Using Input Action Assets

*Auto-generating script code for Actions - * Video

• One of the most convenient ways to work with .inputactions Assets in scripts is to automatically generate a C# wrapper class for them. Using Action Assets with PlayerInput Component - Video
• set up all your Actions in an Input Action Asset >> Then assign it to the PlayerInput component >> which can automatically handle activating Action Maps and selecting Control Schemes for you

Input Bindings

• During the disambiguation process, the Input System looks at the value of each Control bound to an Action. If the magnitude of the input from any Control is higher than the magnitude of the Control currently driving the Action, then the Control with the higher magnitude becomes the new Control driving the Action.
• If you don't want your Action to perform disambiguation, you can set your Action type to Pass-Through.
• Runtime rebinding allows users of your application to set their own Bindings.

Input Interactions

• An Interaction represents a specific input pattern. For example, a hold is an Interaction that requires a Control to be held for at least a minimum amount of time.
• Interaction’s phases: Waiting, Starting, Performed, Canceled
• Not every Interaction triggers every phase.
• Using Interactions: You can install Interactions on Bindings or Actions.
• Interactions on Actions work very similar to Interactions on Bindings, but they affect all Controls bound to an Action, not just the ones coming from a specific Binding. If there are Interactions on both the Binding and the Action, the Input System processes the ones from the binding first.

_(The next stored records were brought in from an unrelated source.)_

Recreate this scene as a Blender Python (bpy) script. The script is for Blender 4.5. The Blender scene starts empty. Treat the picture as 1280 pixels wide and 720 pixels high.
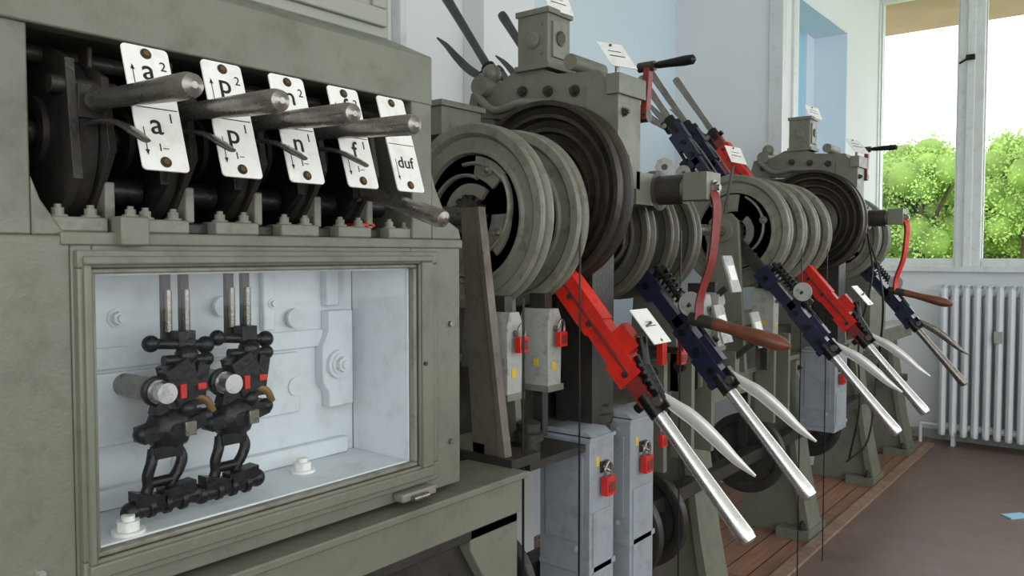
import bpy, math, random
from mathutils import Vector, Matrix
random.seed(7)
sc = bpy.context.scene
try:
    sc.view_settings.view_transform = 'Standard'
except Exception as e:
    print(e)

# ------------------------------------------------------------------ materials
def lin(c):
    return tuple(((v/255)/12.92 if v/255 <= .04045 else ((v/255+.055)/1.055)**2.4) for v in c)
def mat(name, rgb, rough=.5, metal=0., var=.18, scale=9., bump=.15, bscale=120., dirt=None, dirt_amt=.5):
    m = bpy.data.materials.new(name); m.use_nodes = True
    nt = m.node_tree; N = nt.nodes; L = nt.links
    b = N['Principled BSDF']
    c = lin(rgb)
    tc = N.new('ShaderNodeTexCoord')
    n1 = N.new('ShaderNodeTexNoise'); n1.inputs['Scale'].default_value = scale; n1.inputs['Detail'].default_value = 6
    L.new(tc.outputs['Object'], n1.inputs['Vector'])
    r = N.new('ShaderNodeValToRGB')
    r.color_ramp.elements[0].position = .3; r.color_ramp.elements[1].position = .7
    r.color_ramp.elements[0].color = (*[x*(1-var) for x in c], 1)
    r.color_ramp.elements[1].color = (*[min(1, x*(1+var*.7)) for x in c], 1)
    L.new(n1.outputs['Fac'], r.inputs['Fac'])
    out = r.outputs['Color']
    if dirt:
        n2 = N.new('ShaderNodeTexNoise'); n2.inputs['Scale'].default_value = scale*3.1; n2.inputs['Detail'].default_value = 8
        n2.inputs['Roughness'].default_value = .7
        L.new(tc.outputs['Object'], n2.inputs['Vector'])
        r2 = N.new('ShaderNodeValToRGB'); r2.color_ramp.elements[0].position = .50; r2.color_ramp.elements[1].position = .66
        r2.color_ramp.elements[1].color = (dirt_amt, dirt_amt, dirt_amt, 1)
        L.new(n2.outputs['Fac'], r2.inputs['Fac'])
        mx = N.new('ShaderNodeMixRGB'); mx.inputs[2].default_value = (*lin(dirt), 1)
        L.new(r2.outputs['Color'], mx.inputs[0]); L.new(out, mx.inputs[1]); out = mx.outputs[0]
        mr = N.new('ShaderNodeMapRange'); mr.inputs['From Min'].default_value=.3; mr.inputs['From Max'].default_value=.7
        mr.inputs['To Min'].default_value=max(.08,rough-.10); mr.inputs['To Max'].default_value=rough+.16
        L.new(n2.outputs['Fac'], mr.inputs['Value']); L.new(mr.outputs['Result'], b.inputs['Roughness'])
    L.new(out, b.inputs['Base Color'])
    if not dirt: b.inputs['Roughness'].default_value = rough
    b.inputs['Metallic'].default_value = metal
    if bump > 0:
        n3 = N.new('ShaderNodeTexNoise'); n3.inputs['Scale'].default_value = bscale; n3.inputs['Detail'].default_value = 3
        L.new(tc.outputs['Object'], n3.inputs['Vector'])
        bp = N.new('ShaderNodeBump'); bp.inputs['Strength'].default_value = bump; bp.inputs['Distance'].default_value = .004
        L.new(n3.outputs['Fac'], bp.inputs['Height']); L.new(bp.outputs['Normal'], b.inputs['Normal'])
    return m

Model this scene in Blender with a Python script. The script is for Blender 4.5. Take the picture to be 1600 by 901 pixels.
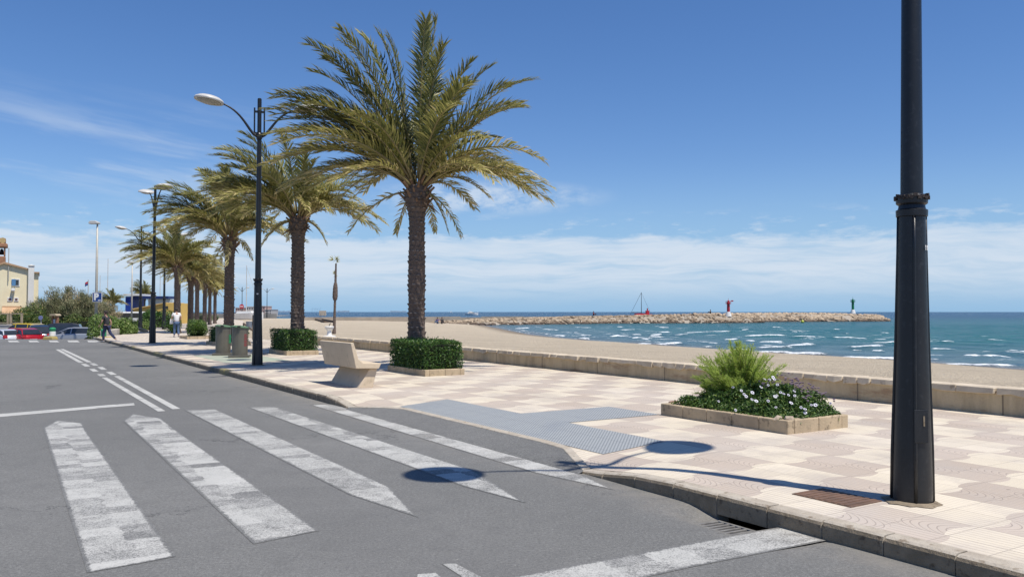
import bpy, bmesh, math, random
import numpy as np
from mathutils import Vector, Matrix
R = math.radians
random.seed(7); RNG = np.random.default_rng(7)
for o in list(bpy.data.objects): bpy.data.objects.remove(o)
S = bpy.context.scene; COL = S.collection

# ------------------------------------------------------------------ camera, sky, sun
FPX, CY, HC = 1280.0, 450.5, 1.65
PITCH = math.atan(36.5/FPX)
cam = bpy.data.cameras.new('camera'); camo = bpy.data.objects.new('camera', cam); COL.objects.link(camo)
cam.sensor_width = 36; cam.lens = 36*FPX/1600; cam.clip_start = .05; cam.clip_end = 60000
camo.location = (0, 0, HC); camo.rotation_euler = (R(90)+PITCH, 0, 0)
S.camera = camo
SUN_EL = R(65.0); SUN_DIR = Vector((.774*math.cos(SUN_EL), -.633*math.cos(SUN_EL), math.sin(SUN_EL))).normalized()  # towards the sun
sun = bpy.data.lights.new('sun', 'SUN'); suno = bpy.data.objects.new('sun', sun); COL.objects.link(suno)
sun.energy = 5.0; sun.angle = R(.53); sun.color = (1, .945, .85)
suno.rotation_euler = SUN_DIR.to_track_quat('Z', 'Y').to_euler()
S.view_settings.view_transform = 'Standard'; S.view_settings.look = 'None'
S.view_settings.exposure = 0.08; S.view_settings.gamma = 1
W = bpy.data.worlds.new('World'); S.world = W; W.use_nodes = True

# ------------------------------------------------------------------ node helpers
class N:
    """tiny expression builder on shader nodes"""
    def __init__(s, nt, sock): s.nt, s.s = nt, sock
    def m(s, op, *a, clamp=False):
        n = s.nt.nodes.new('ShaderNodeMath'); n.operation = op; n.use_clamp = clamp
        for i, v in enumerate((s,)+a):
            if isinstance(v, N): s.nt.links.new(v.s, n.inputs[i])
            else: n.inputs[i].default_value = v
        return N(s.nt, n.outputs[0])
    def __add__(s, o): return s.m('ADD', o)
    def __radd__(s, o): return s.m('ADD', o)
    def __sub__(s, o): return s.m('SUBTRACT', o)
    def __rsub__(s, o): return (s*-1).m('ADD', o)
    def __mul__(s, o): return s.m('MULTIPLY', o)
    def __rmul__(s, o): return s.m('MULTIPLY', o)
    def __truediv__(s, o): return s.m('DIVIDE', o)
    def mod(s, o): return s.m('FLOORED_MODULO', o)
    def floor(s): return s.m('FLOOR')
    def gt(s, o): return s.m('GREATER_THAN', o)
    def lt(s, o): return s.m('LESS_THAN', o)
    def abs(s): return s.m('ABSOLUTE')
    def pow(s, o): return s.m('POWER', o)
    def sat(s): return s.m('ADD', 0.0, clamp=True)
    def step(s, a, b):
        n = s.nt.nodes.new('ShaderNodeMapRange'); n.interpolation_type = 'SMOOTHSTEP'
        s.nt.links.new(s.s, n.inputs[0]); n.inputs[1].default_value = a; n.inputs[2].default_value = b
        return N(s.nt, n.outputs[0])
def xyz(nt, sock):
    n = nt.nodes.new('ShaderNodeSeparateXYZ'); nt.links.new(sock, n.inputs[0]); return [N(nt, n.outputs[i]) for i in range(3)]
def comb(nt, x, y, z=0.0):
    n = nt.nodes.new('ShaderNodeCombineXYZ')
    for i, v in enumerate((x, y, z)):
        if isinstance(v, N): nt.links.new(v.s, n.inputs[i])
        else: n.inputs[i].default_value = v
    return n.outputs[0]
def noise(nt, vec, scale, detail=3, rough=.55, dist=0.0):
    n = nt.nodes.new('ShaderNodeTexNoise'); n.inputs['Scale'].default_value = scale; n.inputs['Detail'].default_value = detail
    n.inputs['Roughness'].default_value = rough; n.inputs['Distortion'].default_value = dist
    if vec is not None: nt.links.new(vec, n.inputs['Vector'])
    return N(nt, n.outputs['Fac'])
def mix(nt, fac, a, b):
    n = nt.nodes.new('ShaderNodeMix'); n.data_type = 'RGBA'
    for sock, v in ((n.inputs[0], fac), (n.inputs[6], a), (n.inputs[7], b)):
        if isinstance(v, N): nt.links.new(v.s, sock)
        elif hasattr(v, 'is_linked'): nt.links.new(v, sock)
        elif isinstance(v, (int, float)): sock.default_value = v
        else: sock.default_value = (*v[:3], 1)
    return n.outputs[2]
def objco(nt): return nt.nodes.new('ShaderNodeTexCoord').outputs['Object']
def newmat(name):
    m = bpy.data.materials.new(name); m.use_nodes = True; nt = m.node_tree
    b = nt.nodes['Principled BSDF']; return m, nt, b
def setcol(nt, b, c):
    if hasattr(c, 'is_linked'): nt.links.new(c, b.inputs['Base Color'])
    else: b.inputs['Base Color'].default_value = (*c[:3], 1)
def bump(nt, b, h, strength=.3, dist=.01):
    n = nt.nodes.new('ShaderNodeBump'); n.inputs['Strength'].default_value = strength; n.inputs['Distance'].default_value = dist
    nt.links.new(h.s, n.inputs['Height']); nt.links.new(n.outputs[0], b.inputs['Normal'])
def pmat(name, c1, c2=None, scale=3, rough=.7, bmp=0.0, bscale=40, metal=0.0, spec=.5, c3=None, scale3=20, coat=0.0):
    m, nt, b = newmat(name); co = objco(nt)
    if c2 is None: c2 = tuple(x*.82 for x in c1)
    f = noise(nt, co, scale, 4, .6).step(.3, .7); col = mix(nt, f, c1, c2)
    if c3: col = mix(nt, noise(nt, co, scale3, 3, .6).step(.55, .72), col, c3)
    setcol(nt, b, col); b.inputs['Roughness'].default_value = rough; b.inputs['Metallic'].default_value = metal
    b.inputs['Specular IOR Level'].default_value = spec; b.inputs['Coat Weight'].default_value = coat
    if bmp: bump(nt, b, noise(nt, co, bscale, 4, .65), bmp, .01)
    return m
def leafmat(name, c1, c2, c3=None, rough=.45, trans=.3):
    """c1..c2 by per-leaf attribute 'v'; c3 for v above .85"""
    m, nt, b = newmat(name)
    a = nt.nodes.new('ShaderNodeAttribute'); a.attribute_name = 'v'; v = N(nt, a.outputs['Fac'])
    col = mix(nt, v.step(0, .8), c1, c2)
    if c3: col = mix(nt, v.step(.72, .95), col, c3)
    setcol(nt, b, col); b.inputs['Roughness'].default_value = rough; b.inputs['Specular IOR Level'].default_value = .4
    t = nt.nodes.new('ShaderNodeBsdfTranslucent'); nt.links.new(col, t.inputs['Color'])
    ms = nt.nodes.new('ShaderNodeMixShader'); ms.inputs[0].default_value = trans
    nt.links.new(b.outputs[0], ms.inputs[1]); nt.links.new(t.outputs[0], ms.inputs[2])
    nt.links.new(ms.outputs[0], nt.nodes['Material Output'].inputs['Surface'])
    return m

# ------------------------------------------------------------------ world: nishita sky with thin cloud banks
def build_world():
    nt = W.node_tree; bg = nt.nodes['Background']
    sky = nt.nodes.new('ShaderNodeTexSky'); sky.sky_type = 'NISHITA'; sky.sun_disc = False
    sky.sun_elevation = SUN_EL; sky.sun_rotation = math.atan2(SUN_DIR.x, SUN_DIR.y)
    sky.altitude = 0; sky.air_density = 1.0; sky.dust_density = .15; sky.ozone_density = 4.5
    d = nt.nodes.new('ShaderNodeTexCoord').outputs['Generated']
    x, y, z = xyz(nt, d)
    zc = z.m('MAXIMUM', .012)
    u = x/(zc+.06); v = y/(zc+.06)                       # where the view ray meets a cloud layer
    p = comb(nt, u*.55, v*1.0, 0.0)
    az = x.m('ARCTAN2', y)                               # bearing
    warp = noise(nt, comb(nt, az*3.0, z*9.0, .3), 1.0, 4, .6)
    # low bank
    top = noise(nt, comb(nt, az*7.0, z*22.0, 4.0), 1.0, 6, .62)*.075 + .053
    bank = ((z - top)*-1.0).step(-.004, .010)*z.step(.0, .05)
    streak = noise(nt, comb(nt, az*7.0, z*75.0 + warp*5.0, 1.0), 1.0, 5, .62)
    bankm = bank*(streak*1.1+.25).step(.35, .95)
    # tufts at the bank's top edge
    puff = noise(nt, comb(nt, az*16.0, z*62.0, 2.0), 1.0, 6, .62).step(.52, .68)
    puffm = puff*(z-.087).abs().step(.042, .008)*.6
    # a small cloud behind the big palm, and thin streaks to the left
    pc = ((((az+.0)*1.0+ .035)*7.0).pow(2.0) + ((z-.138)*48.0).pow(2.0)).m('SQRT')
    pcm = pc.step(1.25, .3)*noise(nt, comb(nt, az*18.0, z*40.0, 5.0), 1.0, 5, .65).step(.38, .62)*.8
    cir = noise(nt, comb(nt, az*3.0+warp*.5, z*26.0 + az*3.0, 7.0), 1.0, 5, .6).step(.44, .74)
    cirm = cir*az.step(-.08, -.34)*z.step(.05, .09)*z.step(.26, .16)*.55
    haze = z.step(.19, -.01)*.92
    mask = (bankm.m('MAXIMUM', puffm)).m('MAXIMUM', pcm).m('MAXIMUM', cirm)
    mask = (mask*.9).sat()
    tint = nt.nodes.new('ShaderNodeMix'); tint.data_type = 'RGBA'; tint.blend_type = 'MULTIPLY'; tint.inputs[0].default_value = 1
    nt.links.new(sky.outputs[0], tint.inputs[6]); tint.inputs[7].default_value = (1.13, 1.13, 1.27, 1)
    col = mix(nt, haze.sat(), tint.outputs[2], (3.5, 5.6, 8.0))
    col = mix(nt, mask, col, (7.2, 8.0, 9.0))
    # the sky's own colour balance (clear Mediterranean blue)
    hs = nt.nodes.new('ShaderNodeHueSaturation'); hs.inputs['Saturation'].default_value = 1.14; hs.inputs['Value'].default_value = 1.0
    nt.links.new(col, hs.inputs['Color'])
    nt.links.new(hs.outputs[0], bg.inputs['Color']); bg.inputs['Strength'].default_value = .091
build_world()

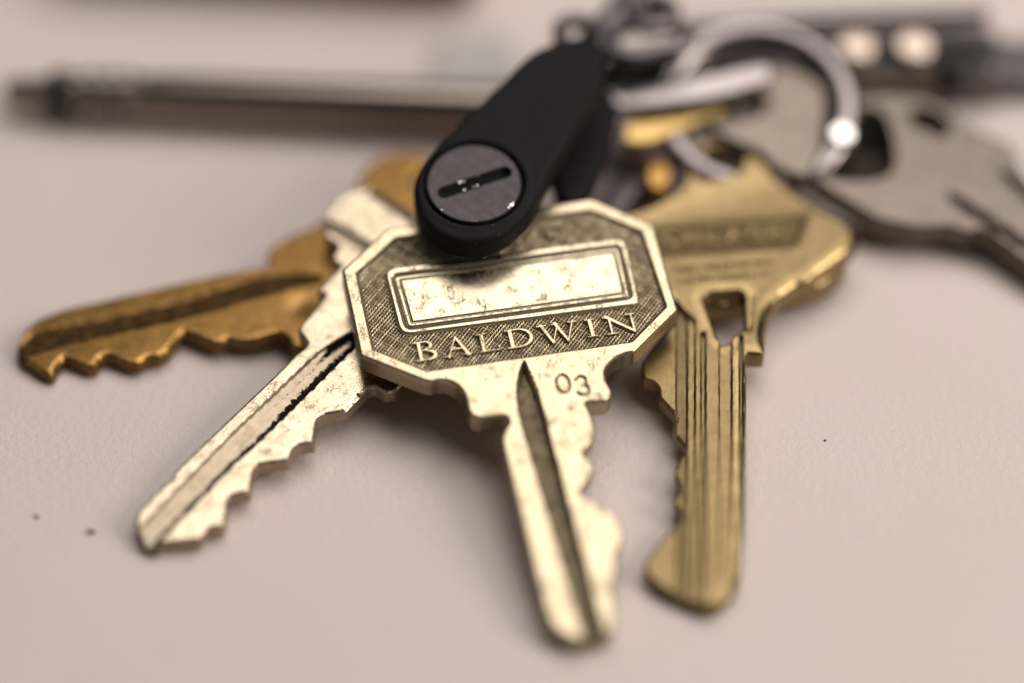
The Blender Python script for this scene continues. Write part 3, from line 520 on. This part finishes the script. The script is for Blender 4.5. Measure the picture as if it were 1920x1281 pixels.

Here are the Predefined Interactions:

Default Interaction
Press
Hold
Tap
SlowTap
MultiTap

Note: You can write your own custom Interaction and use it in the UI and code the same way you use built-in Interactions. To do so, add a class implementing the IInputInteraction interface.

Processor

• It will process your Input after it’s received. For example, it can Normalize the value of the input you receive if you only care about the direction of the input to move your character, and not the Value of it.
• Learn about the Deadzone processor type here.
• You can choose multiple Processors, and it depends on the type of your Action.